### DATA SECTION:
--- BEGIN ---

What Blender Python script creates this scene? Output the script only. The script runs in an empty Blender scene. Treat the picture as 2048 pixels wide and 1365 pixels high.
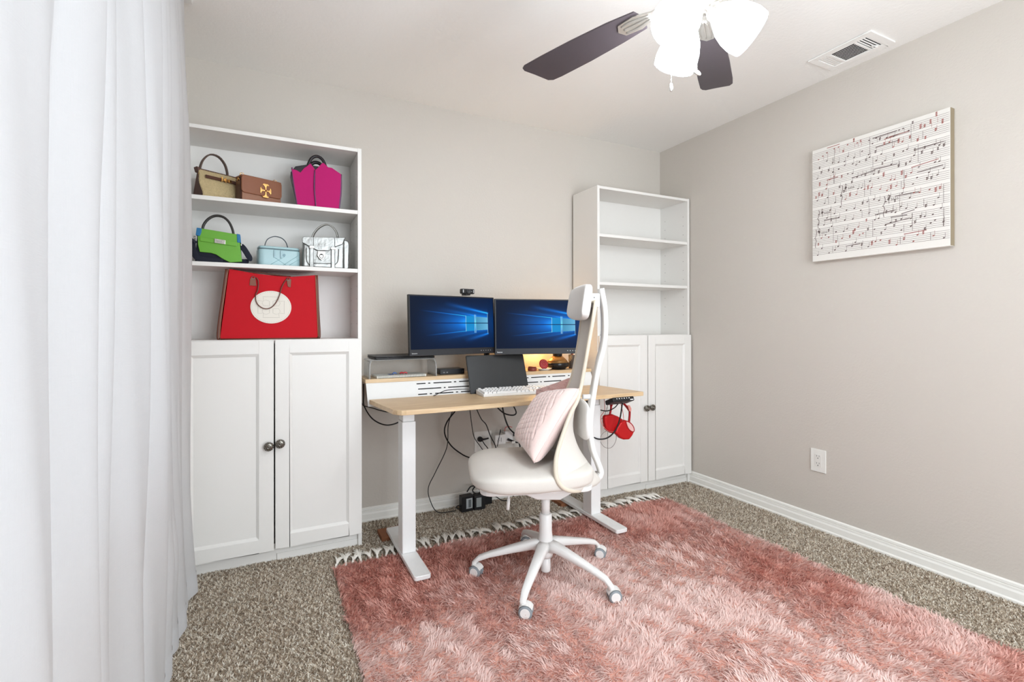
import bpy, bmesh, math, random
import numpy as np
from mathutils import Vector, Matrix
random.seed(7); rng = np.random.default_rng(11)
PI = math.pi
scn = bpy.context.scene
COL = scn.collection

# ------------------------------------------------------------------ camera, world, light, exposure
cam = bpy.data.cameras.new('camera'); camo = bpy.data.objects.new('camera', cam); COL.objects.link(camo)
cam.lens = 981.85 / 2048 * 36; cam.sensor_width = 36; cam.sensor_fit = 'HORIZONTAL'
cam.shift_y = -31.03 / 2048; cam.clip_start = 0.02
camo.location = (-2.6929, -2.8809, 1.1196)
camo.rotation_euler = (PI / 2, math.radians(0.0725), -math.radians(26.277))
scn.camera = camo
scn.view_settings.view_transform = 'Standard'; scn.view_settings.look = 'None'
scn.view_settings.gamma = 1; scn.view_settings.use_curve_mapping = False
scn.view_settings.exposure = 0.23
world = bpy.data.worlds.new('world'); scn.world = world; world.use_nodes = True
world.node_tree.nodes['Background'].inputs[0].default_value = (0.95, 0.97, 1.0, 1)
world.node_tree.nodes['Background'].inputs[1].default_value = 0.30

def area(name, loc, rot, sx, sy, power, color):
    l = bpy.data.lights.new(name, 'AREA'); l.shape = 'RECTANGLE'; l.size = sx; l.size_y = sy
    l.energy = power; l.color = color
    o = bpy.data.objects.new(name, l); o.location = loc; o.rotation_euler = rot; COL.objects.link(o); return o
WIN_P, FILL_P, BULB_P = 1.5, 72, 4.0
area('window_daylight', (-3.30, -1.53, 1.45), (0, -PI / 2, 0), 1.5, 1.6, WIN_P, (0.93, 0.97, 1.0))   # daylight just outside the curtained window
area('added_fill_light', (-1.45, -3.95, 1.35), (PI / 2, 0, 0), 1.9, 2.0, FILL_P, (.85, .93, 1.0))       # unseen fill light added behind the camera, shining in through the opening

# ------------------------------------------------------------------ helpers
def lin(c):
    return tuple((x / 12.92 if x <= 0.04045 else ((x + 0.055) / 1.055) ** 2.4) for x in c)
def S(r, g, b): return lin((r / 255, g / 255, b / 255))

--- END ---

### OBJECTIVE:
Quote all the lines above exactly as given. Do not include the pictures.

### THE ANSWER:
What Blender Python script creates this scene? Output the script only. The script runs in an empty Blender scene. Treat the picture as 2048 pixels wide and 1365 pixels high.
import bpy, bmesh, math, random
import numpy as np
from mathutils import Vector, Matrix
random.seed(7); rng = np.random.default_rng(11)
PI = math.pi
scn = bpy.context.scene
COL = scn.collection

# ------------------------------------------------------------------ camera, world, light, exposure
cam = bpy.data.cameras.new('camera'); camo = bpy.data.objects.new('camera', cam); COL.objects.link(camo)
cam.lens = 981.85 / 2048 * 36; cam.sensor_width = 36; cam.sensor_fit = 'HORIZONTAL'
cam.shift_y = -31.03 / 2048; cam.clip_start = 0.02
camo.location = (-2.6929, -2.8809, 1.1196)
camo.rotation_euler = (PI / 2, math.radians(0.0725), -math.radians(26.277))
scn.camera = camo
scn.view_settings.view_transform = 'Standard'; scn.view_settings.look = 'None'
scn.view_settings.gamma = 1; scn.view_settings.use_curve_mapping = False
scn.view_settings.exposure = 0.23
world = bpy.data.worlds.new('world'); scn.world = world; world.use_nodes = True
world.node_tree.nodes['Background'].inputs[0].default_value = (0.95, 0.97, 1.0, 1)
world.node_tree.nodes['Background'].inputs[1].default_value = 0.30

def area(name, loc, rot, sx, sy, power, color):
    l = bpy.data.lights.new(name, 'AREA'); l.shape = 'RECTANGLE'; l.size = sx; l.size_y = sy
    l.energy = power; l.color = color
    o = bpy.data.objects.new(name, l); o.location = loc; o.rotation_euler = rot; COL.objects.link(o); return o
WIN_P, FILL_P, BULB_P = 1.5, 72, 4.0
area('window_daylight', (-3.30, -1.53, 1.45), (0, -PI / 2, 0), 1.5, 1.6, WIN_P, (0.93, 0.97, 1.0))   # daylight just outside the curtained window
area('added_fill_light', (-1.45, -3.95, 1.35), (PI / 2, 0, 0), 1.9, 2.0, FILL_P, (.85, .93, 1.0))       # unseen fill light added behind the camera, shining in through the opening

# ------------------------------------------------------------------ helpers
def lin(c):
    return tuple((x / 12.92 if x <= 0.04045 else ((x + 0.055) / 1.055) ** 2.4) for x in c)
def S(r, g, b): return lin((r / 255, g / 255, b / 255))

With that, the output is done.